In a year of much violence and tension, many displays of courage both wise and foolhardy—and a large number of shocking public deaths—too many by violence—the most profound shock and loss, to me, was the peaceful passing of Richard McKenna, who died in his sleep at the age of fifty-one of no known cause. Mac had published only a handful of short stories; I had the honor of reprinting the first one, “Casey Agonistes,” in an earlier Annual. He had written one fairy-tale-successful book, The Sand Pebbles, which he himself regarded as his “apprentice novel.” He did not live long enough to finish the second.
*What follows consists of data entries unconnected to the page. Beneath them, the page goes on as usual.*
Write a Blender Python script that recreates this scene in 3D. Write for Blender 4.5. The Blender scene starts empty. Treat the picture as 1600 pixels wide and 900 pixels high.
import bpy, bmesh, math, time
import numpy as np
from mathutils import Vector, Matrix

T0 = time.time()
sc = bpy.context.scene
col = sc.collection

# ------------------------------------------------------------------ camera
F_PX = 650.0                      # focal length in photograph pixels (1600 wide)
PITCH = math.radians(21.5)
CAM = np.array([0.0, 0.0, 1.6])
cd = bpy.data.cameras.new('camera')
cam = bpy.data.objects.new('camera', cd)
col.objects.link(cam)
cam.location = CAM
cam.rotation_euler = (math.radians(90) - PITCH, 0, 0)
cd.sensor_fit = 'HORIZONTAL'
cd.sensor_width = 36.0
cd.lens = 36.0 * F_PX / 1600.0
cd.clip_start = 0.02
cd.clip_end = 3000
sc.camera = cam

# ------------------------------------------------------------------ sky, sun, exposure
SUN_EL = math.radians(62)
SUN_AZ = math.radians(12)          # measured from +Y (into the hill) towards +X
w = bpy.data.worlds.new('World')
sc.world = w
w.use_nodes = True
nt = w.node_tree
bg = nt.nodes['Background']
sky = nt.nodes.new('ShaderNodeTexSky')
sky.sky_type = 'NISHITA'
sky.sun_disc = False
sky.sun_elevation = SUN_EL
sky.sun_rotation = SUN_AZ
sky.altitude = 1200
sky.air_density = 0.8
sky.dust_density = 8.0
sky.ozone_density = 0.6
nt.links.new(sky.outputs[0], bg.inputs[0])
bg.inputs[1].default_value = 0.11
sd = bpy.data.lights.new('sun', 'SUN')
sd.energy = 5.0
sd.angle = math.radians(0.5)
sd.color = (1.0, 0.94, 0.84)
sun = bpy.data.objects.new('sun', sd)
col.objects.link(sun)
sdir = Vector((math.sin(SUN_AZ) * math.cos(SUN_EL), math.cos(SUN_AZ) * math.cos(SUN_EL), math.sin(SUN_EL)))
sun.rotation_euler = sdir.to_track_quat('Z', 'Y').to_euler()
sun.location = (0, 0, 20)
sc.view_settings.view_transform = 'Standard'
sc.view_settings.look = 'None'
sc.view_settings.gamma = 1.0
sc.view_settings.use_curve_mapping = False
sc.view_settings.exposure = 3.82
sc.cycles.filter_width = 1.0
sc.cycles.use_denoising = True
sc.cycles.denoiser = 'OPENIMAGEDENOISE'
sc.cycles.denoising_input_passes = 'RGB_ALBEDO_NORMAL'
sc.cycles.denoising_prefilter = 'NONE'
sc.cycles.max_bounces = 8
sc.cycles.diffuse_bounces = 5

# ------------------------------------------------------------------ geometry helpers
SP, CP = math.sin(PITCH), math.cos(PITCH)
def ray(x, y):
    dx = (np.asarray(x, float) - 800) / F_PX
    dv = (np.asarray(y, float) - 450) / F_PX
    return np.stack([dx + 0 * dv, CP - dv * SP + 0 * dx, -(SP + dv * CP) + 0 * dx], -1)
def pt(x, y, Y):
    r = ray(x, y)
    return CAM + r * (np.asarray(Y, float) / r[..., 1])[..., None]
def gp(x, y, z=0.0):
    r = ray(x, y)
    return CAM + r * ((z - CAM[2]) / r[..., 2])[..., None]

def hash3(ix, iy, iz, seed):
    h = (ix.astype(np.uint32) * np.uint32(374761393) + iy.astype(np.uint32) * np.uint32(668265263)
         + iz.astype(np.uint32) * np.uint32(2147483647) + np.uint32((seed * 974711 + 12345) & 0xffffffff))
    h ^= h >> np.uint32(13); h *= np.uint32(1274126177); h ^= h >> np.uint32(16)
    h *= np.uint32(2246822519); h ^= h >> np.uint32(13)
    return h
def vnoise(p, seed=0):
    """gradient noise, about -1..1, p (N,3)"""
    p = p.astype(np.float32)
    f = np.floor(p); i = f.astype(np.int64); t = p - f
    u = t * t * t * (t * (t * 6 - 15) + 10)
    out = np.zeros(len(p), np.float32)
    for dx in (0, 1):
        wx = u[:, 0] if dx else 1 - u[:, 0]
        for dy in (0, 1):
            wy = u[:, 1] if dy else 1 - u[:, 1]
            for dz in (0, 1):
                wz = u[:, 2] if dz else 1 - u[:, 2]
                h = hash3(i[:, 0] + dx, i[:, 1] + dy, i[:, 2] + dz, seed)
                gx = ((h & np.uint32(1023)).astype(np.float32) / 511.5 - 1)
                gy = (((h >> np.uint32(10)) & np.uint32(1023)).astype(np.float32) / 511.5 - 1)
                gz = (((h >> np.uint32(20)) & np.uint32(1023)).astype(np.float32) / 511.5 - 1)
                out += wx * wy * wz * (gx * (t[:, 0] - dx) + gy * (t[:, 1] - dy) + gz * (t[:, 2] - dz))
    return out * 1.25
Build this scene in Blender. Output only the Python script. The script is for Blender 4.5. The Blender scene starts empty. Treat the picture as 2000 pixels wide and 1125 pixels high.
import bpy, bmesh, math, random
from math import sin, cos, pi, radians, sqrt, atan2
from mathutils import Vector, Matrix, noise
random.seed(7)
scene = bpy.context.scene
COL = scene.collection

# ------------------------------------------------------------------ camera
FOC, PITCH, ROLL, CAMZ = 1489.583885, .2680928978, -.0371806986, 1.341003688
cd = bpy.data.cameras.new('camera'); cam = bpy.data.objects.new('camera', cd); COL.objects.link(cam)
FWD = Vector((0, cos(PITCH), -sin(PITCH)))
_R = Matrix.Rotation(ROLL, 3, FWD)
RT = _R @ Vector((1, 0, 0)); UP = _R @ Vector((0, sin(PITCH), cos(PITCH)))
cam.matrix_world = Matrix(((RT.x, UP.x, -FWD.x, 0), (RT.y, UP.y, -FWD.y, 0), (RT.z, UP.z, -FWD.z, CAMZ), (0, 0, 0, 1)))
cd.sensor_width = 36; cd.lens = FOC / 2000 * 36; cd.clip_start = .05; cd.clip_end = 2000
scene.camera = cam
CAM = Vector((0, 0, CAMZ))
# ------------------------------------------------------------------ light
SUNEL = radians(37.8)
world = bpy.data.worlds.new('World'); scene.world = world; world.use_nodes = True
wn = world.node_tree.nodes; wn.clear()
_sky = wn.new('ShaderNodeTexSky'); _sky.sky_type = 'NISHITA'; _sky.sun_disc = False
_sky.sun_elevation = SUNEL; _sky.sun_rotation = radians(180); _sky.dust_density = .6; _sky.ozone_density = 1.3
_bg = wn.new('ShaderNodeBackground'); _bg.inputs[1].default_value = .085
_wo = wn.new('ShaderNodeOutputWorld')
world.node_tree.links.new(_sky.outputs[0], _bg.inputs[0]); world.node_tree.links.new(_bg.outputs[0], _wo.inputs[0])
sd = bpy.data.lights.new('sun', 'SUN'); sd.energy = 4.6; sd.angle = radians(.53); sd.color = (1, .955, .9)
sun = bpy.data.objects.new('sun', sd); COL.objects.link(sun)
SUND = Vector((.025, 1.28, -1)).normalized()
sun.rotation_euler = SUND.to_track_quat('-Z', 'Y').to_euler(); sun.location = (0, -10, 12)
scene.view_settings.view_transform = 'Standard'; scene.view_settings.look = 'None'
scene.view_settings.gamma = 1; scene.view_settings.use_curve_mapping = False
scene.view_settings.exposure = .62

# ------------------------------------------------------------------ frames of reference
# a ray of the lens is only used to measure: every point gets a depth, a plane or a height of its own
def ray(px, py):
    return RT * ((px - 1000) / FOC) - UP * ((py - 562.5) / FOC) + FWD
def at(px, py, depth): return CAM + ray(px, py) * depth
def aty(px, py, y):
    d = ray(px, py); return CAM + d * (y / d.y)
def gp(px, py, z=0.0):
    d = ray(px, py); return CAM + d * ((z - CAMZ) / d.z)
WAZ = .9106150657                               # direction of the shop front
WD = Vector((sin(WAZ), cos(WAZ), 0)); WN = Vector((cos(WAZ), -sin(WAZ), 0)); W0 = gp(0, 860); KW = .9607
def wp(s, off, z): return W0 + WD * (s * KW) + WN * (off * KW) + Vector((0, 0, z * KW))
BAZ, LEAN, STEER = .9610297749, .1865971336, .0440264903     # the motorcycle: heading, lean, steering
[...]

What follows is from a speech he delivered at the University of North Carolina, in December, 1962:

“Any human life from birth to death can be understood as a gestalt in time. The linear sequence of any man’s experience and behavior forms a meaningful pattern, just as do the sequential notes of a musical composition. They form a mosaic distributed in time rather than in space. The arrangement is governed by the same principles as a spatial gestalt and closure can come only with death. A human life is an integrated whole which is more than the sum of its parts. But the wholeness is not achieved, nor is the final degree of integration achieved, until death. Therefore any experience, no matter how far back it seems to lie along the time-track, is not complete either. It will not be complete until the gestalt is closed and each experience making it up is given its final significance by virtue of its place in, and contribution to, the whole.

“The individual human past is not immutable. Everything in it is still happening and will not cease to happen until the gestalt is closed. Every past experience is subject to change, as the configuration of the forming whole is changed. Each man of us is living his own personal work of art, cannot avoid doing so, cannot evade artistic responsibility for his product, because that is one of the fundamental consequences of being human.

“When I first met that thought, I found it a very huge one. I have since improved my grip upon it by alternate approaches through existential philosophy, but it is still the scientific formulation of it which for me affords the most conviction. It is not a new thought. ... It is contained in the proverb, “While there’s life, there’s hope.”

I think that can be stated inversely. Most religions, probably all revolutions, have based their philosophy on the postulate: While there is hope, there is life. If the hope outlasts the individual’s life-span (as it may well do, in religion, in revolution, in any life of dedication to creativity), perhaps the final configuration of the life itself remains open to change, when the body is already in decay.